INSTRUCTIONS FOR THE TASK - Return the material below in full and exactly.

^^^^^^^^^^^^^^^^

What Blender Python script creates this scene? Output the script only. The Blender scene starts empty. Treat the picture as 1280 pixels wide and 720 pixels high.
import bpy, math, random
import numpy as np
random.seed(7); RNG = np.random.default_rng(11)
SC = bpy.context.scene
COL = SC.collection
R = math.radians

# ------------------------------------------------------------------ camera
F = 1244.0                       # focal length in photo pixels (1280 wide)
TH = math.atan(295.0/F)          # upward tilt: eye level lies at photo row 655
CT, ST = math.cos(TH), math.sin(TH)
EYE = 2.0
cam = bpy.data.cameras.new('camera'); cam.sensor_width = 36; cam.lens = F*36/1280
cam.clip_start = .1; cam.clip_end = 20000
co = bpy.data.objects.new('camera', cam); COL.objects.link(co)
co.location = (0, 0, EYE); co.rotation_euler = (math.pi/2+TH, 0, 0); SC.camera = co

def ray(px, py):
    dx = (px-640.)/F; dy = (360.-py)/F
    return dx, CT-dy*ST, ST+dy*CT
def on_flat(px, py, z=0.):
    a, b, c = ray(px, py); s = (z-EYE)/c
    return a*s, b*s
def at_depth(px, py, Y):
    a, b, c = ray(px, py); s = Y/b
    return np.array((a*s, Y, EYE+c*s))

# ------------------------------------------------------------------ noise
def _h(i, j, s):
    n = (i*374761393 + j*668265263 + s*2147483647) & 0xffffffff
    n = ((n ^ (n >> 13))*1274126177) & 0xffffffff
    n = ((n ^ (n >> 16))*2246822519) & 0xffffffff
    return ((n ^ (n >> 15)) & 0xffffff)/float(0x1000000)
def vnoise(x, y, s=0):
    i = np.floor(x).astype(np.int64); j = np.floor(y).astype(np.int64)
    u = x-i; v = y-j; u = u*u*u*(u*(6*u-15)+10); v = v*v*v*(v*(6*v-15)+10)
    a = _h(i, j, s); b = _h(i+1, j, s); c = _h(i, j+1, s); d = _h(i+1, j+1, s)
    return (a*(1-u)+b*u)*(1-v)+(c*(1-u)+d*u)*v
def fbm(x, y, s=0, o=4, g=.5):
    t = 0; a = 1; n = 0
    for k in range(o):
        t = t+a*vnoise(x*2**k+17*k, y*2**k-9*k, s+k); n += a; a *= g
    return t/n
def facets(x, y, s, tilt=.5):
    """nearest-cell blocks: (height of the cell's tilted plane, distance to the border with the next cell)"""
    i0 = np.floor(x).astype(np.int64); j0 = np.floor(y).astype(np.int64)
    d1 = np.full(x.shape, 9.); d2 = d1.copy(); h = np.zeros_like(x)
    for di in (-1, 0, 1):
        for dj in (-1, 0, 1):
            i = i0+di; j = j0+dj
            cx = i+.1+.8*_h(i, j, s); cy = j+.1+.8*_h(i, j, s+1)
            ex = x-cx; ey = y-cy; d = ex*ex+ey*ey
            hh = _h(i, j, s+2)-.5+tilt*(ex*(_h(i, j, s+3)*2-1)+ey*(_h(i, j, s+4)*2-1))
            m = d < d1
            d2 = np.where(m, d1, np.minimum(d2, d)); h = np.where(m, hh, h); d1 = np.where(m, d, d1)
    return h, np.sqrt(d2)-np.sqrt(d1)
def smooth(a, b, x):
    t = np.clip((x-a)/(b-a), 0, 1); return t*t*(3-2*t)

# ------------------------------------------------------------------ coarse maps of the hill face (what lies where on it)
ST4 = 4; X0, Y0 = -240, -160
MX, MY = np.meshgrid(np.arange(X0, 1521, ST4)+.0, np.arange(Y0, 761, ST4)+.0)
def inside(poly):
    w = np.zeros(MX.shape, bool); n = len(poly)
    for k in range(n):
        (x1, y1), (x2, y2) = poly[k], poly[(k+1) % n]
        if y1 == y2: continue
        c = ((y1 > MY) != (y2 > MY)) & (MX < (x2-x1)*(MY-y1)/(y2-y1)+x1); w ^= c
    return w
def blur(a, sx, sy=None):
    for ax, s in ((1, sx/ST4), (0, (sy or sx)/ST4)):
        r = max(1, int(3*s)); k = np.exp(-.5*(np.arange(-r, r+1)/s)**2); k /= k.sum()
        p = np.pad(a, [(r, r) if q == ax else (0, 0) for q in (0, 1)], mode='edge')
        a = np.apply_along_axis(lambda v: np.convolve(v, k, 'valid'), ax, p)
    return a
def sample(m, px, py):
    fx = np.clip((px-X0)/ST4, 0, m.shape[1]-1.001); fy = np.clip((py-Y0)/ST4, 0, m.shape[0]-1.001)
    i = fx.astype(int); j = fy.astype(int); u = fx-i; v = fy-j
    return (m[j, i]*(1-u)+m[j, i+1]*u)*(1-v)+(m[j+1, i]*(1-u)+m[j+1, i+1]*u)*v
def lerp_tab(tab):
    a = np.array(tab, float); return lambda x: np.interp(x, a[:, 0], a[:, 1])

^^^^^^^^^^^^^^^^

FULL RESPONSE -
What Blender Python script creates this scene? Output the script only. The Blender scene starts empty. Treat the picture as 1280 pixels wide and 720 pixels high.
import bpy, math, random
import numpy as np
random.seed(7); RNG = np.random.default_rng(11)
SC = bpy.context.scene
COL = SC.collection
R = math.radians

# ------------------------------------------------------------------ camera
F = 1244.0                       # focal length in photo pixels (1280 wide)
TH = math.atan(295.0/F)          # upward tilt: eye level lies at photo row 655
CT, ST = math.cos(TH), math.sin(TH)
EYE = 2.0
cam = bpy.data.cameras.new('camera'); cam.sensor_width = 36; cam.lens = F*36/1280
cam.clip_start = .1; cam.clip_end = 20000
co = bpy.data.objects.new('camera', cam); COL.objects.link(co)
co.location = (0, 0, EYE); co.rotation_euler = (math.pi/2+TH, 0, 0); SC.camera = co

def ray(px, py):
    dx = (px-640.)/F; dy = (360.-py)/F
    return dx, CT-dy*ST, ST+dy*CT
def on_flat(px, py, z=0.):
    a, b, c = ray(px, py); s = (z-EYE)/c
    return a*s, b*s
def at_depth(px, py, Y):
    a, b, c = ray(px, py); s = Y/b
    return np.array((a*s, Y, EYE+c*s))

# ------------------------------------------------------------------ noise
def _h(i, j, s):
    n = (i*374761393 + j*668265263 + s*2147483647) & 0xffffffff
    n = ((n ^ (n >> 13))*1274126177) & 0xffffffff
    n = ((n ^ (n >> 16))*2246822519) & 0xffffffff
    return ((n ^ (n >> 15)) & 0xffffff)/float(0x1000000)
def vnoise(x, y, s=0):
    i = np.floor(x).astype(np.int64); j = np.floor(y).astype(np.int64)
    u = x-i; v = y-j; u = u*u*u*(u*(6*u-15)+10); v = v*v*v*(v*(6*v-15)+10)
    a = _h(i, j, s); b = _h(i+1, j, s); c = _h(i, j+1, s); d = _h(i+1, j+1, s)
    return (a*(1-u)+b*u)*(1-v)+(c*(1-u)+d*u)*v
def fbm(x, y, s=0, o=4, g=.5):
    t = 0; a = 1; n = 0
    for k in range(o):
        t = t+a*vnoise(x*2**k+17*k, y*2**k-9*k, s+k); n += a; a *= g
    return t/n
def facets(x, y, s, tilt=.5):
    """nearest-cell blocks: (height of the cell's tilted plane, distance to the border with the next cell)"""
    i0 = np.floor(x).astype(np.int64); j0 = np.floor(y).astype(np.int64)
    d1 = np.full(x.shape, 9.); d2 = d1.copy(); h = np.zeros_like(x)
    for di in (-1, 0, 1):
        for dj in (-1, 0, 1):
            i = i0+di; j = j0+dj
            cx = i+.1+.8*_h(i, j, s); cy = j+.1+.8*_h(i, j, s+1)
            ex = x-cx; ey = y-cy; d = ex*ex+ey*ey
            hh = _h(i, j, s+2)-.5+tilt*(ex*(_h(i, j, s+3)*2-1)+ey*(_h(i, j, s+4)*2-1))
            m = d < d1
            d2 = np.where(m, d1, np.minimum(d2, d)); h = np.where(m, hh, h); d1 = np.where(m, d, d1)
    return h, np.sqrt(d2)-np.sqrt(d1)
def smooth(a, b, x):
    t = np.clip((x-a)/(b-a), 0, 1); return t*t*(3-2*t)

# ------------------------------------------------------------------ coarse maps of the hill face (what lies where on it)
ST4 = 4; X0, Y0 = -240, -160
MX, MY = np.meshgrid(np.arange(X0, 1521, ST4)+.0, np.arange(Y0, 761, ST4)+.0)
def inside(poly):
    w = np.zeros(MX.shape, bool); n = len(poly)
    for k in range(n):
        (x1, y1), (x2, y2) = poly[k], poly[(k+1) % n]
        if y1 == y2: continue
        c = ((y1 > MY) != (y2 > MY)) & (MX < (x2-x1)*(MY-y1)/(y2-y1)+x1); w ^= c
    return w
def blur(a, sx, sy=None):
    for ax, s in ((1, sx/ST4), (0, (sy or sx)/ST4)):
        r = max(1, int(3*s)); k = np.exp(-.5*(np.arange(-r, r+1)/s)**2); k /= k.sum()
        p = np.pad(a, [(r, r) if q == ax else (0, 0) for q in (0, 1)], mode='edge')
        a = np.apply_along_axis(lambda v: np.convolve(v, k, 'valid'), ax, p)
    return a
def sample(m, px, py):
    fx = np.clip((px-X0)/ST4, 0, m.shape[1]-1.001); fy = np.clip((py-Y0)/ST4, 0, m.shape[0]-1.001)
    i = fx.astype(int); j = fy.astype(int); u = fx-i; v = fy-j
    return (m[j, i]*(1-u)+m[j, i+1]*u)*(1-v)+(m[j+1, i]*(1-u)+m[j+1, i+1]*u)*v
def lerp_tab(tab):
    a = np.array(tab, float); return lambda x: np.interp(x, a[:, 0], a[:, 1])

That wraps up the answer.